# Work required
Please repeat all of the lines that follow, exactly as written.

# Raw data

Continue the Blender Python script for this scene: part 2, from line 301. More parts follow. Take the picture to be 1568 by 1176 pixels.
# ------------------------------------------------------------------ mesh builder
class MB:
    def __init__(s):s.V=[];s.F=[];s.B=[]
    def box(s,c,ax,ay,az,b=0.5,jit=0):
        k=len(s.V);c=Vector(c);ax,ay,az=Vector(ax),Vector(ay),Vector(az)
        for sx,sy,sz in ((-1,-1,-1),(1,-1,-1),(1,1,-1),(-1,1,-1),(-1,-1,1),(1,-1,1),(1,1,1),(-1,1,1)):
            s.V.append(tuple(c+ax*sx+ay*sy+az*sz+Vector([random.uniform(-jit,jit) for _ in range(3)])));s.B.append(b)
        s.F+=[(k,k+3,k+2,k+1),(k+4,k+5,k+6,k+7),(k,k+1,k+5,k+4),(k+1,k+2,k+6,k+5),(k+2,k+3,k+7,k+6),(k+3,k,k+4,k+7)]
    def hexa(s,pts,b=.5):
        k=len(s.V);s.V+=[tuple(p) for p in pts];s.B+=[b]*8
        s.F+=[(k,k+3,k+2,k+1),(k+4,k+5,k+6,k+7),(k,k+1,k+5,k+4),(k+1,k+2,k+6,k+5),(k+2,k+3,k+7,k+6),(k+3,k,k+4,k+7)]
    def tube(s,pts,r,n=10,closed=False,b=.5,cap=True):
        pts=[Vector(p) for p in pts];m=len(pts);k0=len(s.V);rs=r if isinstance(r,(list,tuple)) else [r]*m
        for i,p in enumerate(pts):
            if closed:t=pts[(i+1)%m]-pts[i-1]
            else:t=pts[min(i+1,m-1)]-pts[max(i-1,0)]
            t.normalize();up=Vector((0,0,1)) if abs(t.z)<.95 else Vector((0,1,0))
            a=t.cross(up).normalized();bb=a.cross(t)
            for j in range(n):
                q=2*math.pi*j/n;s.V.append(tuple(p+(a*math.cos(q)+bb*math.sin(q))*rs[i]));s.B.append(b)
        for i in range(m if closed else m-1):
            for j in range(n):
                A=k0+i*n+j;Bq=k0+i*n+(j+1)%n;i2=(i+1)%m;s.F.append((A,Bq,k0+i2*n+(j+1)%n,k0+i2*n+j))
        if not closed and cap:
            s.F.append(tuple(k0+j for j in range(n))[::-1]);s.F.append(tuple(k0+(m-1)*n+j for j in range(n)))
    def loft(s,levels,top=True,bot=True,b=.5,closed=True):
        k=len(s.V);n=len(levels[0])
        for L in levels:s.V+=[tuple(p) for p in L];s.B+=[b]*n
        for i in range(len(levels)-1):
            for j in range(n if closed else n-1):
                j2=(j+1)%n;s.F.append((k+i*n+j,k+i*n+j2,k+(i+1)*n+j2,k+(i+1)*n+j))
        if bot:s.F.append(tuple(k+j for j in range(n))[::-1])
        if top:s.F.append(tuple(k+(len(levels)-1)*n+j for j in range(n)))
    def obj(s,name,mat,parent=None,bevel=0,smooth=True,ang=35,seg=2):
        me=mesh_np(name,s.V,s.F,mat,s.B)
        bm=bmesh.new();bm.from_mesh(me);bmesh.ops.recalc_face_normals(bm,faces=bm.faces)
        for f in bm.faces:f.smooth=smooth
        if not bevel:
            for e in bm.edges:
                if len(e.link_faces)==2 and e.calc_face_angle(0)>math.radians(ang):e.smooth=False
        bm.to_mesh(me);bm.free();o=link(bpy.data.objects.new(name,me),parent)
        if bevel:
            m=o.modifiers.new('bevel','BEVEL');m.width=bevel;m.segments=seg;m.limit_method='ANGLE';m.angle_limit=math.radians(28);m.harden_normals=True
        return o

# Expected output
Continue the Blender Python script for this scene: part 2, from line 301. More parts follow. Take the picture to be 1568 by 1176 pixels.
# ------------------------------------------------------------------ mesh builder
class MB:
    def __init__(s):s.V=[];s.F=[];s.B=[]
    def box(s,c,ax,ay,az,b=0.5,jit=0):
        k=len(s.V);c=Vector(c);ax,ay,az=Vector(ax),Vector(ay),Vector(az)
        for sx,sy,sz in ((-1,-1,-1),(1,-1,-1),(1,1,-1),(-1,1,-1),(-1,-1,1),(1,-1,1),(1,1,1),(-1,1,1)):
            s.V.append(tuple(c+ax*sx+ay*sy+az*sz+Vector([random.uniform(-jit,jit) for _ in range(3)])));s.B.append(b)
        s.F+=[(k,k+3,k+2,k+1),(k+4,k+5,k+6,k+7),(k,k+1,k+5,k+4),(k+1,k+2,k+6,k+5),(k+2,k+3,k+7,k+6),(k+3,k,k+4,k+7)]
    def hexa(s,pts,b=.5):
        k=len(s.V);s.V+=[tuple(p) for p in pts];s.B+=[b]*8
        s.F+=[(k,k+3,k+2,k+1),(k+4,k+5,k+6,k+7),(k,k+1,k+5,k+4),(k+1,k+2,k+6,k+5),(k+2,k+3,k+7,k+6),(k+3,k,k+4,k+7)]
    def tube(s,pts,r,n=10,closed=False,b=.5,cap=True):
        pts=[Vector(p) for p in pts];m=len(pts);k0=len(s.V);rs=r if isinstance(r,(list,tuple)) else [r]*m
        for i,p in enumerate(pts):
            if closed:t=pts[(i+1)%m]-pts[i-1]
            else:t=pts[min(i+1,m-1)]-pts[max(i-1,0)]
            t.normalize();up=Vector((0,0,1)) if abs(t.z)<.95 else Vector((0,1,0))
            a=t.cross(up).normalized();bb=a.cross(t)
            for j in range(n):
                q=2*math.pi*j/n;s.V.append(tuple(p+(a*math.cos(q)+bb*math.sin(q))*rs[i]));s.B.append(b)
        for i in range(m if closed else m-1):
            for j in range(n):
                A=k0+i*n+j;Bq=k0+i*n+(j+1)%n;i2=(i+1)%m;s.F.append((A,Bq,k0+i2*n+(j+1)%n,k0+i2*n+j))
        if not closed and cap:
            s.F.append(tuple(k0+j for j in range(n))[::-1]);s.F.append(tuple(k0+(m-1)*n+j for j in range(n)))
    def loft(s,levels,top=True,bot=True,b=.5,closed=True):
        k=len(s.V);n=len(levels[0])
        for L in levels:s.V+=[tuple(p) for p in L];s.B+=[b]*n
        for i in range(len(levels)-1):
            for j in range(n if closed else n-1):
                j2=(j+1)%n;s.F.append((k+i*n+j,k+i*n+j2,k+(i+1)*n+j2,k+(i+1)*n+j))
        if bot:s.F.append(tuple(k+j for j in range(n))[::-1])
        if top:s.F.append(tuple(k+(len(levels)-1)*n+j for j in range(n)))
    def obj(s,name,mat,parent=None,bevel=0,smooth=True,ang=35,seg=2):
        me=mesh_np(name,s.V,s.F,mat,s.B)
        bm=bmesh.new();bm.from_mesh(me);bmesh.ops.recalc_face_normals(bm,faces=bm.faces)
        for f in bm.faces:f.smooth=smooth
        if not bevel:
            for e in bm.edges:
                if len(e.link_faces)==2 and e.calc_face_angle(0)>math.radians(ang):e.smooth=False
        bm.to_mesh(me);bm.free();o=link(bpy.data.objects.new(name,me),parent)
        if bevel:
            m=o.modifiers.new('bevel','BEVEL');m.width=bevel;m.segments=seg;m.limit_method='ANGLE';m.angle_limit=math.radians(28);m.harden_normals=True
        return o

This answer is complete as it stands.